▶ _Given data_
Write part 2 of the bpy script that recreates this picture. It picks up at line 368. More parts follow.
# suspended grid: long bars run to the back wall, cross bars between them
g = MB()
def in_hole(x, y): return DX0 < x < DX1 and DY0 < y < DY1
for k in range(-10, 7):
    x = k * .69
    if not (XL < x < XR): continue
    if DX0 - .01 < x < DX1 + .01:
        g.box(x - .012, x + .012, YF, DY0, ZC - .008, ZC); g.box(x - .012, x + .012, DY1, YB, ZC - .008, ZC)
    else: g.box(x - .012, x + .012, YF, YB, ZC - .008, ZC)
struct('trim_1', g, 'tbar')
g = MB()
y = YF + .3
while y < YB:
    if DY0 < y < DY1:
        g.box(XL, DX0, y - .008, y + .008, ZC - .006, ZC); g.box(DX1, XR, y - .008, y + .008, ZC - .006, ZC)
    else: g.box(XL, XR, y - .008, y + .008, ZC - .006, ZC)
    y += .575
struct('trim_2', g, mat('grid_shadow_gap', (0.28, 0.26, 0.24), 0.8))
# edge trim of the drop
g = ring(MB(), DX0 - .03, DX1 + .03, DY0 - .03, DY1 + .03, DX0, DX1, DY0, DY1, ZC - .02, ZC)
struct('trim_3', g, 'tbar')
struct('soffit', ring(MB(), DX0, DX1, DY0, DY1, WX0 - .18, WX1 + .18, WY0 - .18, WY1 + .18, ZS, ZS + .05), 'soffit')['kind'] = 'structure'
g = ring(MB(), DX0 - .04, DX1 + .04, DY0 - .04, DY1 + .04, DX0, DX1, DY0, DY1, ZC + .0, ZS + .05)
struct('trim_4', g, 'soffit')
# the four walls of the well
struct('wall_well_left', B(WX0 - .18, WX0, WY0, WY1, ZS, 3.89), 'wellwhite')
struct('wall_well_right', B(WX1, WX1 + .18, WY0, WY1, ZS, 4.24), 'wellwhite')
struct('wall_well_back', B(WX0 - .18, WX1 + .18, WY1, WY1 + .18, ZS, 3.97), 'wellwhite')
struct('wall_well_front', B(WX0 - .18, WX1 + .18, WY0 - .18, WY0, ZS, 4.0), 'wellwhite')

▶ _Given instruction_
Emit the full listing verbatim.

▶ _Solution for this problem_
Write part 2 of the bpy script that recreates this picture. It picks up at line 368. More parts follow.
# suspended grid: long bars run to the back wall, cross bars between them
g = MB()
def in_hole(x, y): return DX0 < x < DX1 and DY0 < y < DY1
for k in range(-10, 7):
    x = k * .69
    if not (XL < x < XR): continue
    if DX0 - .01 < x < DX1 + .01:
        g.box(x - .012, x + .012, YF, DY0, ZC - .008, ZC); g.box(x - .012, x + .012, DY1, YB, ZC - .008, ZC)
    else: g.box(x - .012, x + .012, YF, YB, ZC - .008, ZC)
struct('trim_1', g, 'tbar')
g = MB()
y = YF + .3
while y < YB:
    if DY0 < y < DY1:
        g.box(XL, DX0, y - .008, y + .008, ZC - .006, ZC); g.box(DX1, XR, y - .008, y + .008, ZC - .006, ZC)
    else: g.box(XL, XR, y - .008, y + .008, ZC - .006, ZC)
    y += .575
struct('trim_2', g, mat('grid_shadow_gap', (0.28, 0.26, 0.24), 0.8))
# edge trim of the drop
g = ring(MB(), DX0 - .03, DX1 + .03, DY0 - .03, DY1 + .03, DX0, DX1, DY0, DY1, ZC - .02, ZC)
struct('trim_3', g, 'tbar')
struct('soffit', ring(MB(), DX0, DX1, DY0, DY1, WX0 - .18, WX1 + .18, WY0 - .18, WY1 + .18, ZS, ZS + .05), 'soffit')['kind'] = 'structure'
g = ring(MB(), DX0 - .04, DX1 + .04, DY0 - .04, DY1 + .04, DX0, DX1, DY0, DY1, ZC + .0, ZS + .05)
struct('trim_4', g, 'soffit')
# the four walls of the well
struct('wall_well_left', B(WX0 - .18, WX0, WY0, WY1, ZS, 3.89), 'wellwhite')
struct('wall_well_right', B(WX1, WX1 + .18, WY0, WY1, ZS, 4.24), 'wellwhite')
struct('wall_well_back', B(WX0 - .18, WX1 + .18, WY1, WY1 + .18, ZS, 3.97), 'wellwhite')
struct('wall_well_front', B(WX0 - .18, WX1 + .18, WY0 - .18, WY0, ZS, 4.0), 'wellwhite')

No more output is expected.